This year, the United States celebrates the 250th anniversary of its declaration of independence from England. It was during the Second Continental Congress held in Philadelphia, on July 4, 1776, that the delegates of the 13 British colonies in America approved the Declaration of Independence.

While the delegates examined the draft prepared by Thomas Jefferson, the youngest delegate in Congress, the colonies were simultaneously in armed conflict with  the most powerful empire in the world. Years earlier, England, under the reign of Elizabeth I, had defeated the Spanish Armada of Felipe II of Spain. Challenging the powerful mother country at the outset of the revolution of the 13 colonies seemed both a military and political folly.

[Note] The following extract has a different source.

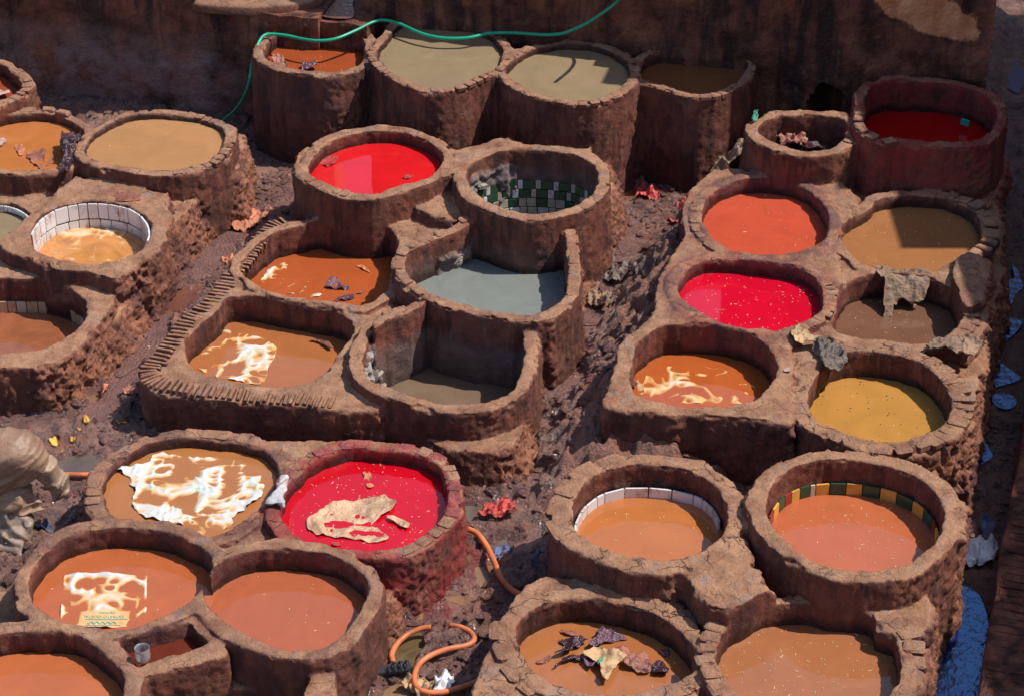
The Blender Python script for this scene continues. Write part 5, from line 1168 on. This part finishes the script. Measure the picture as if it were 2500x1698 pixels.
hide((0,0), [(425,925),(480,915),(560,935),(530,1000),(505,1060),(500,1130),(470,1190),(415,1200),(410,1150),(440,1080),(415,990)], .75, 'dark', 'black plastic bag hanging over the rim between two left vats', 'plastic bag', 'plastic_bag', amp=.07, f=12, seed=130)
hide((1700,1138), [(1840,470),(1900,430),(2000,415),(2080,440),(2060,540),(1960,560),(1880,570),(1840,530)], .08, 'white', 'bluish-white plastic bag dumped in the shaded gutter', 'plastic bag', 'plastic_bag', amp=.12, f=12, seed=131)
hide((1700,1138), [(1985,260),(2010,250),(2060,310),(2060,390),(2030,410),(1980,380),(1970,330)], .05, 'blue', 'blue plastic film in the gutter above the white bag', 'plastic film', 'plastic_film', amp=.10, f=9, seed=132)
hide((1700,400), [(2110,1050),(2150,1020),(2205,1015),(2210,1040),(2160,1070)], .0, 'red', 'dark red rag in the shaded gutter', 'rag', 'rag', amp=.08, f=9, seed=133)
hide((0,800), [(240,1300),(300,1285),(350,1300),(340,1340),(270,1350)], .12, 'blue', 'dark blue rag in the shadow beside the cloth heap', 'rag', 'rag', amp=.10, f=10, seed=134)
# straw and flecks on the liquids
M_GSTONE = plain('grey_rubble', (.30, .26, .235), .85, 1.0, 24, .35, .3, .02)
STONE_G = []
for b_m in STONE[:6]:
    q_ = b_m.copy(); q_.materials.clear(); q_.materials.append(M_GSTONE); STONE_G.append(q_)
def rubble(k, a0, a1, z0_, z1_, n, sz0=.05, sz1=.10, out=.03):
    P = FINE[k]; sm = ang_pts(P, a0, a1, 200); c = P.mean(0)
    for i in range(n):
        t = R.random(); p, nr, a = sm[int(t * 199)]; zt = z0_ + (z1_ - z0_) * R.random() ** 1.2
        s_ = R.uniform(sz0, sz1); d_ = out * (1 - (zt - z0_) / (z1_ - z0_)) * R.uniform(.2, 1)
        put_box('rubble_stone', R.choice(STONE_G), (p[0] - nr[0] * d_, p[1] - nr[1] * d_, zt), (s_ * .8, s_ * R.uniform(.9, 1.5), s_ * R.uniform(.45, .8)), math.atan2(nr[1], nr[0]) + R.uniform(-.4, .4), ROOT[k], (R.uniform(-.3, .3), R.uniform(-.3, .3)))
rubble('C6', 118, 205, .08, .50, 75, out=.10); rubble('C2', 138, 192, .56, .68, 26, .04, .08, .05); rubble('C4', 112, 128, .36, .44, 7, .04, .07); rubble('C4', 55, 62, .36, .40, 4, .04, .08)
M_STRAW = plain('straw', (.72, .55, .34), .7, 0)
def flecks(k, n, seed, L=(.008, .035), w=.0022, m=M_STRAW, name='straw'):
    r = random.Random(seed); P = OUT[k]; zl = VATS[k][2]; c = P.mean(0); lo, hi = P.min(0), P.max(0); V_ = []; F_ = []
    while n:
        x_, y_ = r.uniform(lo[0], hi[0]), r.uniform(lo[1], hi[1])
        if sd2(P, np.array([x_]), np.array([y_]))[0] > -.03: continue
        l_ = r.uniform(*L) * (r.random() ** 1.5 + .15); a = r.uniform(0, 6.3); dx, dy = math.cos(a) * l_ / 2, math.sin(a) * l_ / 2; ex, ey = -math.sin(a) * w * .6, math.cos(a) * w * .6
        n0 = len(V_)
        for sx_, sy_ in ((-dx - ex, -dy - ey), (dx - ex, dy - ey), (dx + ex, dy + ey), (-dx + ex, -dy + ey)): V_.append((x_ + sx_, y_ + sy_, zl + .004))
        V_ += [(v[0], v[1], zl - .003) for v in V_[n0:n0 + 4]]
        F_ += [tuple(n0 + q_ for q_ in f) for f in ((0, 1, 2, 3), (0, 4, 5, 1), (1, 5, 6, 2), (2, 6, 7, 3), (3, 7, 4, 0))]
        n -= 1
    o = link(name, py_mesh(name, V_, F_), m, ROOT[k]); o['kind'] = 'stuff'
for k_, n_ in (('R1', 40), ('R2', 130), ('R4', 190), ('M2', 70), ('M3', 120), ('M4', 80), ('M6', 60), ('F2', 150), ('M1', 20), ('F4', 14), ('L1', 10), ('T1', 25), ('R3', 20), ('F3', 14)): flecks(k_, n_, hash(k_) % 97 if False else ord(k_[0]) + ord(k_[1]))
flecks('M6', 55, 5, (.006, .016), .005, plain('dark_fleck', (.05, .045, .03), .6, 0), 'fleck')

# ------------------------------------------------------------------ hoses
M_GH = plain('green_hose', (.010, .33, .19), .3, .1, 20, .1); M_OH = plain('orange_hose', (.60, .17, .065), .45, .25, 30, .35)
def hose(name, label, pts, r, m):
    P_ = [tuple(tr1(o, p, z)) for o, p, z in pts]
    return meta(link(name, tube_mesh(name, P_, r, 10), m), label, 'hose')
A0, A6, A11 = (0, 0), (600, 0), (1100, 0)
hose('garden_hose', 'long green hose sagging across the rims of the back row', [(A0,(1500,860),.12),(A0,(1540,825),.14),(A0,(1610,765),.3),(A0,(1665,690),.48),(A0,(1705,600),.7),(A0,(1722,520),.85),(A0,(1745,380),1.0),(A0,(1790,275),1.09),(A0,(1830,240),1.11),(A0,(1900,238),1.11),(A6,(300,250),1.12),(A6,(400,272),1.13),(A6,(500,282),1.14),(A6,(620,268),1.15),(A6,(760,210),1.17),(A6,(880,152),1.19),(A6,(960,140),1.2),(A6,(1060,165),1.2),(A6,(1200,228),1.18),(A6,(1350,262),1.17),(A6,(1520,262),1.17),(A6,(1680,230),1.18),(A6,(1850,228),1.19),(A6,(2050,240),1.2),(A6,(2150,235),1.22),(A11,(800,222),1.26),(A11,(930,165),1.35),(A11,(1040,95),1.48),(A11,(1140,20),1.65),(A11,(1200,-60),1.85),(A11,(1230,-160),2.1)], .0165, M_GH)
B6 = (600, 1138)
hose('orange_hose', 'orange hose running along the front channel from below the crimson vat', [(B6,(1420,380),.12),(B6,(1520,425),.11),(B6,(1590,460),.11),(B6,(1640,520),.11),(B6,(1680,590),.12),(B6,(1720,680),.12),(B6,(1755,760),.11),(B6,(1800,820),.11),(B6,(1870,870),.10),(B6,(1950,910),.10)], .023, M_OH)
hose('orange_hose', 'short curved piece of orange hose with an open end in the front channel', [(B6,(1272,1104),.11),(B6,(1200,1115),.10),(B6,(1110,1155),.09),(B6,(1040,1220),.08),(B6,(1003,1290),.08),(B6,(1012,1340),.10)], .021, M_OH)
hose('orange_hose', 'looping orange hose with a rag tied on, bottom of the front channel', [(B6,(1405,1092),.09),(B6,(1480,1105),.11),(B6,(1545,1140),.11),(B6,(1570,1190),.11),(B6,(1520,1228),.11),(B6,(1400,1252),.12),(B6,(1290,1290),.11),(B6,(1210,1340),.10),(B6,(1170,1400),.10),(B6,(1160,1460),.10),(B6,(1180,1520),.09),(B6,(1250,1552),.09),(B6,(1360,1550),.09),(B6,(1470,1520),.09),(B6,(1560,1490),.10),(B6,(1680,1440),.10)], .021, M_OH)
hose('orange_hose', 'straight bit of orange hose beside the hide heap', [((0,800),(380,1005),.10),((0,800),(480,1008),.08),((0,800),(640,1010),.08),((0,800),(760,1012),.05)], .022, M_OH)

# sandal
M_RUB = plain('black_rubber', (.03, .03, .035), .5, .5, 60, .3)
sp = tr1(B6, (1000,1400), .10)
sd_ = thing('sandal', 'worn black woven sandal lying in the mud by the orange hose', 'sandal', sp)
SP = [(0, .035), (.05, .045), (.12, .042), (.19, .05), (.25, .045), (.28, .02), (.28, -.02), (.25, -.045), (.19, -.05), (.12, -.036), (.05, -.042), (0, -.03)]
Vs = [(x_ - .14, y_, 0) for x_, y_ in SP] + [(x_ - .14, y_, .022) for x_, y_ in SP]; n_ = len(SP)
Fs = [tuple(range(n_ - 1, -1, -1)), tuple(range(n_, 2 * n_))] + [(i, (i + 1) % n_, n_ + (i + 1) % n_, n_ + i) for i in range(n_)]
rt = Matrix.Rotation(rad(12), 4, 'Z')
def loc_part(name, me):
    me.transform(rt); o = bpy.data.objects.new(name, me); COL.objects.link(o); me.materials.append(M_RUB); o.parent = sd_; return o
loc_part('sole', py_mesh('sole', Vs, Fs))
for i in range(6):
    x_ = .0 + i * .022; sg = 1 if i % 2 else -1
    loc_part('strap', tube_mesh('strap', [(x_ - .02, -.048, .015), (x_ - .01 + sg * .01, -.025, .05), (x_, 0, .058), (x_ + .01 - sg * .01, .025, .05), (x_ + .02, .048, .015)], .006, 6))
loc_part('strap', tube_mesh('strap', [(-.13, -.04, .01), (-.12, -.02, .05), (-.115, .0, .06), (-.12, .02, .05), (-.13, .04, .01)], .006, 6))

# clear plastic cup
b = NB('clear_plastic'); b.b.inputs['Transmission Weight'].default_value = .75; b.done((.85, .85, .88), .12, b.bump(b.noise(30), .3, .004), .5)
cpz = .60; cp = tr1((0,1138), (985,1330), cpz)
Vc = []; Fc = []; prof = [(.005, 0), (.040, 0), (.050, .02), (.053, .05), (.047, .085), (.050, .105), (.048, .105), (.045, .085), (.050, .05), (.047, .022), (.038, .004), (.004, .004)]
for i in range(24):
    t = 2 * math.pi * i / 24
    for r_, z_ in prof: Vc.append((cp.x + r_ * math.cos(t), cp.y + r_ * math.sin(t), cpz + z_))
n_ = len(prof)
for i in range(24):
    for j in range(n_ - 1): Fc.append((i * n_ + j, ((i + 1) % 24) * n_ + j, ((i + 1) % 24) * n_ + j + 1, i * n_ + j + 1))
meta(link('plastic_cup', py_mesh('plastic_cup', Vc, Fc, True), b.m), 'clear crumpled plastic bottle base standing by the small square basin', 'cup')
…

Nevertheless, the talent of the Founding Fathers and the remarkable leadership of George Washington, Commander in Chief of the Continental Army, would ultimately achieve success that resonated across the world. The Declaration of Independence prepared by Jefferson drew its conceptual foundation from the ideas of John Locke, the English philosopher who provided the ideological framework for independence.

The notion that men, in their natural state, are equal and independent, or that no one ought to inflict harm upon another in his life, health, or possessions, are ideas originally articulated by Locke and later incorporated into the Declaration. However, Jefferson omitted the term health and replaced possessions with the right to “life, liberty, and the pursuit of happiness.”

The Declaration of Independence would later play a crucial role in the libertarian and emancipatory struggles of several Latin American nations. Indeed, the United States’ Declaration of Independence directly influenced various political movements throughout the rest of the Americas.

One example, recently highlighted by Texas historian Brandon Seale, illustrates this influence: years before Mexico’s independence, a group of Texan political leaders drafted the Act of Independence of the Province of Texas (1813). This Texan declaration, several years before Mexico gained independence from Spain and before Texas itself declared independence from Mexico, asserted the right of Texans to establish their own government and reaffirmed that legitimate authority derives from the people. Notably, the opening words of the Texan declaration of 1813 mirror those of the Philadelphia Declaration now commemorated in the United States “We the People… We, the People of the Province of Texas.”